Eğer banka kredi ve kredi kartı  borçlarınızı düzenli ve zamanında ödeyemezseniz hakkınızda idari takip başlayabilir ve bu hacizle sonuçlanabilir veya daha kötüsü Merkez Bankası kara listesine girebilirsiniz. Kredi notunuzda geri ödemelerinizi yapamadığınız için düşecektir ve sonra ki dönemde ihtiyaç duyduğunuzda bankalardan yeni bir kredi alma noktasında büyük sıkıntılar yaşayabilirsiniz.

Bazı bankaların kredi onay yetkileri belirli tutarlara kadar şube müdürlerinde bulunmaktadır. Buna da “şube yetkisinde kredi” denilmektedir. Tutarın çok olmadığı kredi başvurularında merkezi onay süreci çok uzun süreceği ve genelde müşterilerin bu kadar beklemeye zamanları olmadığı için kredi onayı banka şubelerine bırakılmıştır. Yani eğer kullanmak istediğiniz kredi tutarı çok yüksek değilse kredi notunuzun durumuna bakılmaksızın şube yetkisinde şube müdürü onayıyla kredi kullanabilirsiniz.

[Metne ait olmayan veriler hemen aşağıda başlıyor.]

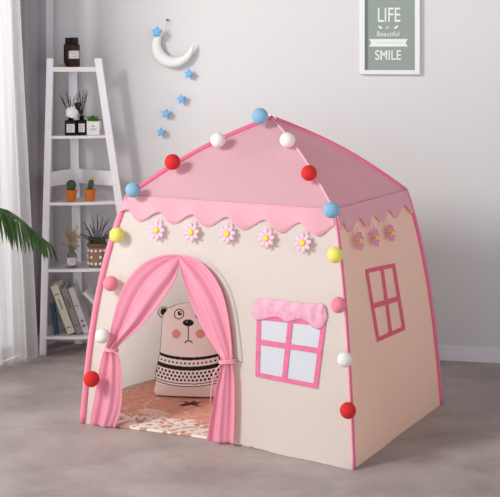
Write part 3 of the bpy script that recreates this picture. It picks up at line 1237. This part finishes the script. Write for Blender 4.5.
# wicker planter with lavender
c = sp(97, 3, .030)
t = thing('lavender_planter', c, 'brown wicker planter with white dots holding purple lavender', 'plant')
w_, h_ = 18.5*PX, 24*PX
M['wicker'] = mat('brown_wicker', (150, 116, 92), .85, var=.2, vscale=70, bump=.6, bscale=120)
b = MB()
b.lathe(c, [(w_*.42, 0), (w_*.46, .004), (w_*.48, h_*.86), (w_*.44, h_*.86), (w_*.40, h_*.70)], 28)
bk = b.build('basket', M['wicker'], t, smooth=True)
b = MB()
b.lathe(c, [(w_*.50, h_*.84), (w_*.54, h_*.87), (w_*.54, h_*.97), (w_*.50, h_), (w_*.44, h_), (w_*.42, h_*.84)], 28)
b.build('rim', mat('brown_rim', (118, 84, 62), .85, bump=.6, bscale=120), t, smooth=True)
b = MB()
for row in range(3):
    for q in range(12):
        a = 2*PI*q/12
        if abs(row-1) == 1 or q % 2 == 0:
            p = c+Vector((math.cos(a), math.sin(a), 0))*(w_*.475)+Vector((0, 0, h_*(.16+.27*row)))
            b.ball(p, 1.0, 10, (.0085, .0085, .0085))
b.build('white_dots', M['cotton'], bk, smooth=True)
M['lav_stem'] = mat('lavender_leaf', (86, 94, 80), .8)
M['lav'] = mat('lavender_bloom', (94, 78, 112), .85, var=.2, vscale=90)
lv = MB()
for q in range(90):
    a = random.uniform(0, 2*PI)
    L_ = random.uniform(.03, .09)
    p = c+Vector((random.uniform(-.03, .03), random.uniform(-.03, .03), h_*.94))
    e = p+Vector((math.cos(a)*L_*.9, math.sin(a)*L_*.6, L_*random.uniform(.2, .9)))
    lv.tube([p, p.lerp(e, .5)+Vector((0, 0, .012)), e], lambda z: .0028*(1-z)+.0006, 5)
lv.build('leaves', M['lav_stem'], t, smooth=True)
for ex, ey in ((81, 234), (84, 222), (86.5, 228), (90, 225), (93, 219), (97.5, 214.5), (98, 222), (103, 217), (106, 221), (109, 219.5), (110.5, 228), (108, 234), (101, 228), (88, 236), (95, 230)):
    e = P(ex, ey, c.y+random.uniform(-.03, .02))
    p = c+Vector((random.uniform(-.02, .02), random.uniform(-.02, .02), h_*.9))
    b = MB()
    mid = p.lerp(e, .5)+Vector((0, 0, .012))
    b.tube([p, mid, e], .0012, 5)
    for z in range(7):
        f_ = .5+.5*z/6
        pp = mid.lerp(e, (f_-.5)*2)
        b.ball(pp+Vector((random.uniform(-.002, .002), -.001, 0)), .0045-.0018*(z/6), 6, (1, 1, 1.3))
    b.build('lavender_sprig', M['lav'], t, smooth=True)

# books leaning on the bottom board
def book(px_bot, ang, th, hgt, dep, back, mcol, lab, deco, z_extra=0, yaw=0):
    """foot of the spine at px_bot; leans to the left by ang"""
    c = sp(px_bot, 4, back)
    t = thing('book', c, lab, 'book', 'books on the bottom shelf')
    R = Matrix.Rotation(yaw, 3, 'Z') @ Matrix.Rotation(-ang, 3, 'Y')
    c = c+Vector((0, 0, z_extra+th*math.sin(ang)))
    def at(x, y, z):
        return c+R @ Vector((x, y, z))
    def bx(b_, x0, x1, y0, y1, z0, z1):
        b_.hexa([at(x0, y0, z0), at(x1, y0, z0), at(x1, y1, z0), at(x0, y1, z0)], [at(x0, y0, z1), at(x1, y0, z1), at(x1, y1, z1), at(x0, y1, z1)])
    b = MB()
    bx(b, -th, -th+.003, 0, dep, 0, hgt)
    bx(b, -.003, 0, 0, dep, 0, hgt)
    bx(b, -th+.003, -.003, 0, .004, 0, hgt)
    cv = b.build('cover', mcol, t)
    b = MB()
    bx(b, -th+.003, -.003, .004, dep-.004, .003, hgt-.004)
    b.build('pages', M['label'], t)
    if deco:
        b = MB()
        for z0, z1, x0, x1 in deco:
            bx(b, -th*x1, -th*x0, -.0008, .001, hgt*z0, hgt*z1)
        b.build('spine_print', M['ink'], cv)
    return t
book(74.8, math.radians(20), .040, .275, .155, .0, mat('cream_cover', (220, 214, 196), .7), 'thick cream book leaning at the left of the bottom shelf row',
     [(.12, .14, .2, .8), (.5, .72, .45, .6), (.8, .82, .2, .8)])
book(82.6, math.radians(20), .033, .260, .15, .0, mat('taupe_cover', (150, 140, 138), .7), 'taupe grey book leaning between cream and pale books',
     [(.55, .75, .3, .7), (.15, .2, .3, .7)])
book(89.3, math.radians(19.5), .031, .258, .15, .0, mat('pale_lilac_cover', (206, 200, 206), .7), 'pale lilac book leaning at the right end of the row',
     [(.14, .20, .25, .75), (.25, .3, .25, .75), (.6, .62, .2, .8)])
book(124, math.radians(45), .018, .30, .08, .01, mat('white_cover', (226, 222, 220), .7), 'white book slumped low behind the pink edge of the tent', None)
book(58.5, math.radians(9), .022, .165, .035, .012, mat('navy_cover', (52, 72, 108), .7), 'dark blue book at the far left back of the bottom shelf', None)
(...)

Ödemelerinizi düzenli yapacağınız noktasında müşteri temsilcisi ve şube müdürünü ikna edebilmeniz gerekmektedir. Bu noktada ortaya çıkabilecek bir olumsuzluk banka şube müdürünün elinde ki yetkiyi kötüye kullanması olabilir. Elindeki kredi verme yetkisine dayanarak şube müdürü kredi notu düşük  ve başka bankalardan kredisi onaylanmamış müşterilerden komisyon talep edebilirler. Bu kesinlikle kanuni bir durum değildir. İstediğiniz krediyi alabilmek için böyle bir yola girmeniz ayrıca hiç etik bir davranışta olmayacaktır.

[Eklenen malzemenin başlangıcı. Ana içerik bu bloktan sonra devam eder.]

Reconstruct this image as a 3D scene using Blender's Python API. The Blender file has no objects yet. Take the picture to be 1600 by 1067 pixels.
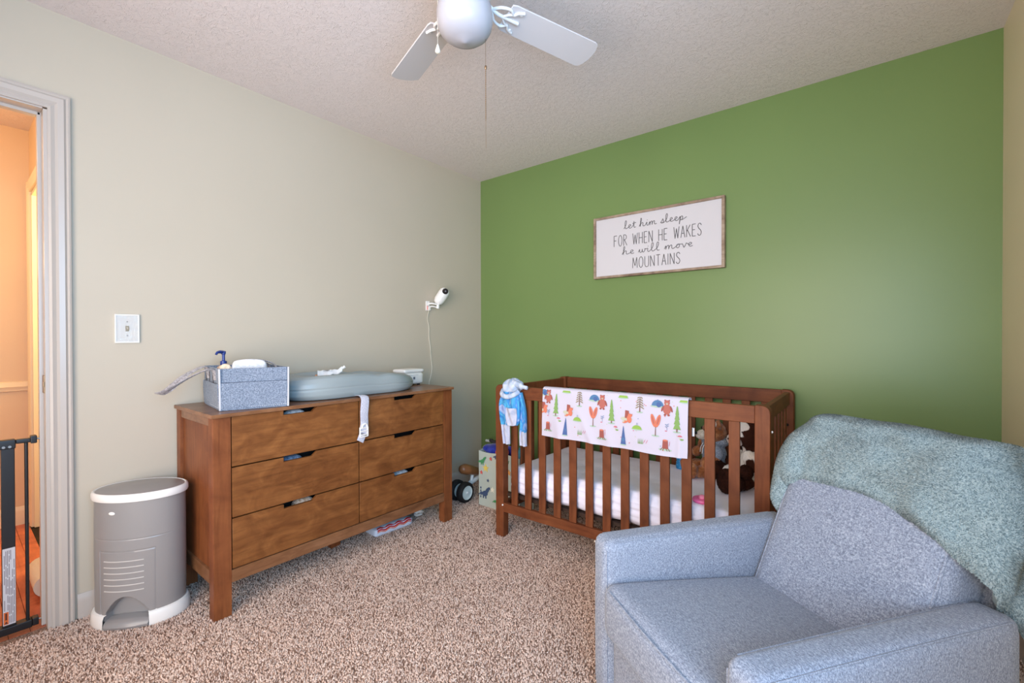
import bpy, bmesh, math, random
import numpy as np
from mathutils import Vector, Matrix, Euler, noise
random.seed(7); rng = np.random.default_rng(7)
R = math.radians
S = bpy.context.scene
COL = S.collection

# ------------------------------------------------------------ camera
cam = bpy.data.objects.new('camera', bpy.data.cameras.new('camera')); COL.objects.link(cam)
f, CX, CY, CZ, yaw, pit, rol = 705.10, 2.536, -2.773, 1.142, R(38.527), R(0.403), R(-0.138)
fw = Vector((-math.sin(yaw)*math.cos(pit), math.cos(yaw)*math.cos(pit), -math.sin(pit)))
rt = Vector((math.cos(yaw), math.sin(yaw), 0)); up = rt.cross(fw)
r2 = rt*math.cos(rol)+up*math.sin(rol); u2 = -rt*math.sin(rol)+up*math.cos(rol)
M4 = Matrix((r2, u2, -fw)).transposed().to_4x4(); M4.translation = (CX, CY, CZ)
cam.matrix_world = M4
cam.data.sensor_width = 36; cam.data.lens = f/1600*36; cam.data.clip_start = 0.02
S.camera = cam
S.view_settings.view_transform = 'Standard'; S.view_settings.look = 'None'
S.view_settings.exposure = -0.66; S.view_settings.gamma = 1.0
S.view_settings.use_curve_mapping = False
S.cycles.max_bounces = 12; S.cycles.diffuse_bounces = 8

# ------------------------------------------------------------ world, daylight and added rear fill
wd = bpy.data.worlds.new('sky'); S.world = wd; wd.use_nodes = True
bgn = wd.node_tree.nodes['Background']; bgn.inputs[0].default_value = (0.62, 0.78, 1.0, 1); bgn.inputs[1].default_value = 1.2

def area(name, loc, target, sx, sy, power, color, spread=180):
    l = bpy.data.lights.new(name, 'AREA'); l.shape = 'RECTANGLE'; l.size = sx; l.size_y = sy
    l.energy = power; l.color = color; l.spread = R(spread)
    o = bpy.data.objects.new(name, l); COL.objects.link(o); o.location = loc
    d = Vector(target)-Vector(loc); o.rotation_euler = d.to_track_quat('-Z', 'Y').to_euler()
    return o
WY0, WY1, WZ0, WZ1 = -3.40, -2.20, 0.72, 2.10     # window in the right wall
VX0, VX1, VZ0, VZ1 = 0.85, 2.85, 0.25, 2.15                             # opening added behind the camera for the fill light
area('daylight_right_window', (3.13, (WY0+WY1)/2, (WZ0+WZ1)/2), (.25, -.5, 2.4), 1.15, 1.3, 100, (0.32, 0.63, 1.0), 160)
area('rear_fill_light', ((VX0+VX1)/2, -3.74, (VZ0+VZ1)/2), (.55, 0, 1.35), VX1-VX0-.1, VZ1-VZ0-.1, 86, (1.0, 0.86, 0.74), 125)  # added fill with no known source, evens out the room's contrast

# ------------------------------------------------------------ helpers
def chain(o):
    m = Matrix.Identity(4)
    while o:
        m = Matrix.LocRotScale(o.location, o.rotation_euler, o.scale) @ m; o = o.parent
    return m
def props(o, label=None, cat=None, group=None, kind=None):
    for k, v in (('label', label), ('category', cat), ('group', group), ('kind', kind)):
        if v: o[k] = v
    return o
def thing(name, label, cat, loc=(0, 0, 0), rz=0, group=None):
    o = bpy.data.objects.new(name, None); COL.objects.link(o)
    o.empty_display_size = 0.05; o.location = loc; o.rotation_euler = (0, 0, rz)
    return props(o, label, cat, group)

class B:
    def __init__(s): s.bm = bmesh.new()
    def merge(s, t, mat=0, M=None):
        if M is not None: bmesh.ops.transform(t, matrix=M, verts=t.verts)
        for f_ in t.faces: f_.material_index = mat
        me = bpy.data.meshes.new('t'); t.to_mesh(me); t.free(); s.bm.from_mesh(me); bpy.data.meshes.remove(me)
        return s
    def box(s, a, b, bev=0, seg=2, mat=0, M=None):
        a = Vector(a); b = Vector(b); t = bmesh.new(); bmesh.ops.create_cube(t, size=1)
        c = (a+b)/2; d = b-a
        for v in t.verts: v.co = Vector((v.co.x*d.x, v.co.y*d.y, v.co.z*d.z))+c
        if bev: bmesh.ops.bevel(t, geom=t.edges[:], offset=min(bev, min(abs(x) for x in d)*.49), segments=seg, affect='EDGES', profile=.5)
        return s.merge(t, mat, M)
    def prism(s, pts, lo, hi, axis='x', bev=0, seg=2, mat=0, M=None):
        # polygon in the plane across axis, extruded from lo to hi
        t = bmesh.new()
        mk = {'x': lambda p, h: (h, p[0], p[1]), 'y': lambda p, h: (p[0], h, p[1]), 'z': lambda p, h: (p[0], p[1], h)}[axis]
        v0 = [t.verts.new(mk(p, lo)) for p in pts]; v1 = [t.verts.new(mk(p, hi)) for p in pts]
        n = len(pts); t.faces.new(v0); t.faces.new(v1[::-1])
        for i in range(n): t.faces.new((v0[i], v1[i], v1[(i+1) % n], v0[(i+1) % n]))
        bmesh.ops.recalc_face_normals(t, faces=t.faces[:])
        if bev: bmesh.ops.bevel(t, geom=t.edges[:], offset=bev, segments=seg, affect='EDGES', profile=.5)
        return s.merge(t, mat, M)
    def cyl(s, p0, p1, r0, r1=None, seg=20, mat=0, bev=0):
        p0 = Vector(p0); p1 = Vector(p1); d = p1-p0; t = bmesh.new()
        bmesh.ops.create_cone(t, cap_ends=True, segments=seg, radius1=r0, radius2=r0 if r1 is None else r1, depth=d.length)
        if bev:
            es = [e for e in t.edges if any(len(f_.verts) > 4 for f_ in e.link_faces)]
            bmesh.ops.bevel(t, geom=es, offset=bev, segments=2, affect='EDGES', profile=.5)
        return s.merge(t, mat, Matrix.Translation((p0+p1)/2) @ d.to_track_quat('Z', 'Y').to_matrix().to_4x4())
    def ball(s, c, r, seg=20, mat=0, M=None):
        t = bmesh.new(); bmesh.ops.create_uvsphere(t, u_segments=seg, v_segments=max(6, seg//2), radius=1)
        r = (r, r, r) if isinstance(r, (int, float)) else r
        m = Matrix.Translation(c) @ (M or Matrix.Identity(4)) @ Matrix.Diagonal((*r, 1))
        return s.merge(t, mat, m)
    def grid(s, fn, nu, nv, mat=0, cu=False, cv=False, flip=False):
        t = bmesh.new()
        V = [[t.verts.new(fn(i/(nu if cu else nu-1), j/(nv if cv else nv-1))) for j in range(nv)] for i in range(nu)]
        for i in range(nu if cu else nu-1):
            for j in range(nv if cv else nv-1):
                q = (V[i][j], V[(i+1) % nu][j], V[(i+1) % nu][(j+1) % nv], V[i][(j+1) % nv])
                try: t.faces.new(q[::-1] if flip else q)
                except ValueError: pass
        return s.merge(t, mat)
    def tube(s, pts, r, seg=8, mat=0, closed=False, flat=None, upv=None):
        # r: number or list; flat=(w,h) gives an elliptical ribbon section
        P = [Vector(p) for p in pts]; n = len(P); t = bmesh.new(); rings = []
        nrm = None
        for i in range(n):
            a = P[(i-1) % n] if closed or i else P[0]; b = P[(i+1) % n] if closed or i < n-1 else P[-1]
            tg = (b-a).normalized()
            if upv is not None: nrm = Vector(upv)
            elif nrm is None: nrm = tg.orthogonal()
            nrm = (nrm-tg*nrm.dot(tg)).normalized(); bi = tg.cross(nrm)
            rr = r[i] if isinstance(r, (list, tuple)) else r
            w, h = (rr, rr) if flat is None else (flat[0]*rr, flat[1]*rr)
            rings.append([t.verts.new(P[i]+bi*(w*math.cos(2*math.pi*k/seg))+nrm*(h*math.sin(2*math.pi*k/seg))) for k in range(seg)])
        for i in range(n if closed else n-1):
            A = rings[i]; C = rings[(i+1) % n]
            for k in range(seg): t.faces.new((A[k], A[(k+1) % seg], C[(k+1) % seg], C[k]))
        if not closed: t.faces.new(rings[0][::-1]); t.faces.new(rings[-1])
        bmesh.ops.recalc_face_normals(t, faces=t.faces[:])
        return s.merge(t, mat)
    def lathe(s, prof, seg=32, mat=0, sx=1, sy=1, M=None, caps=True):
        t = bmesh.new()
        rings = [[t.verts.new((r*sx*math.cos(2*math.pi*k/seg), r*sy*math.sin(2*math.pi*k/seg), z)) for k in range(seg)] for r, z in prof]
        for A, C in zip(rings, rings[1:]):
            for k in range(seg): t.faces.new((A[k], A[(k+1) % seg], C[(k+1) % seg], C[k]))
        if caps: t.faces.new(rings[0][::-1]); t.faces.new(rings[-1])
        bmesh.ops.recalc_face_normals(t, faces=t.faces[:])
        return s.merge(t, mat, M)
    def cushion(s, size, r, bulge=(0, 0, 0), n=14, mat=0, M=None, fn=None):
        # rounded block centred on the origin, puffed by bulge along each axis
        h = Vector(size)/2; t = bmesh.new(); bmesh.ops.create_cube(t, size=2)
        bmesh.ops.subdivide_edges(t, edges=t.edges[:], cuts=n, use_grid_fill=True)
        for v in t.verts:
            q = v.co.copy()
            # denser towards the edges so that the rounding is smooth
            q = Vector([math.copysign(1-(1-abs(c))**1.5, c) for c in q])
            p = Vector((q.x*h.x, q.y*h.y, q.z*h.z))
            inner = Vector([max(-(h[i]-r), min(h[i]-r, p[i])) for i in range(3)])
            d = p-inner
            if d.length > 1e-9: p = inner+d.normalized()*r
            for i in range(3):
                a, b = [k for k in range(3) if k != i]
                p[i] += bulge[i]*q[i]*(1-q[a]**2)*(1-q[b]**2)
            if fn: p = fn(p, q)
            v.co = p
        return s.merge(t, mat, M)
    def build(s, name, mats, parent=None, world=False, ang=45, kind=None, label=None, smooth=True):
        me = bpy.data.meshes.new(name); s.bm.to_mesh(me); s.bm.free()
        if world and parent is not None: me.transform(chain(parent).inverted())
        for m in (mats if isinstance(mats, (list, tuple)) else [mats]): me.materials.append(m)
        if smooth:
            me.polygons.foreach_set('use_smooth', [True]*len(me.polygons)); me.set_sharp_from_angle(angle=R(ang))
        o = bpy.data.objects.new(name, me); COL.objects.link(o)
        if len(me.polygons) < 400:
            wn = o.modifiers.new('face_normals', 'WEIGHTED_NORMAL'); wn.keep_sharp = True
        if parent is not None: o.parent = parent
        return props(o, label=label, kind=kind)
def thicken(bm, th):
    # second layer th behind the surface, joined along the open border
    bm.normal_update(); V = bm.verts[:]; F = bm.faces[:]; E_ = [e for e in bm.edges if len(e.link_faces) == 1]
    inner = {v: bm.verts.new(v.co-v.normal*th) for v in V}
    for f_ in F: bm.faces.new([inner[v] for v in reversed(f_.verts)])
    for e in E_:
        l = e.link_loops[0]; a, c = l.vert, l.link_loop_next.vert
        bm.faces.new((c, a, inner[a], inner[c]))
def crm(pts, n=8, closed=False):
    # Catmull-Rom through pts
    P = [Vector(p) for p in pts]; out = []; m = len(P)
    for i in range(m if closed else m-1):
        g = lambda k: P[k % m] if closed else P[max(0, min(m-1, k))]
        p0, p1, p2, p3 = g(i-1), g(i), g(i+1), g(i+2)
        for k in range(n):
            t = k/n; out.append(0.5*((2*p1)+(p2-p0)*t+(2*p0-5*p1+4*p2-p3)*t*t+(3*p1-p0-3*p2+p3)*t**3))
    if not closed: out.append(P[-1])
    return out
def ns(x, y, z=0, sc=1): return noise.noise(Vector((x*sc, y*sc, z*sc)))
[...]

Bankacılık Düzenleme ve Denetleme Kurulu da (BDDK) şube yetkisinde kredi verildiğinde ortaya çıkabilecek olumsuz durumları engelleyebilmek için bankaları kesin bir ifade ile uyarmaktadır. Bir bankanın şubesine kredi verme yetkisi verirken teminatların ve parasal büyüklüğün çok iyi belirlenmesi gerektiği dile getirilmektedir. Yetki devri esnasında bu çerçevenin net bir şekilde belirgin olması gerekmektedir. Bununla ilgili BDDK’nın  2006 yılında yayınladığı bir yönetmelikte bulunmaktadır.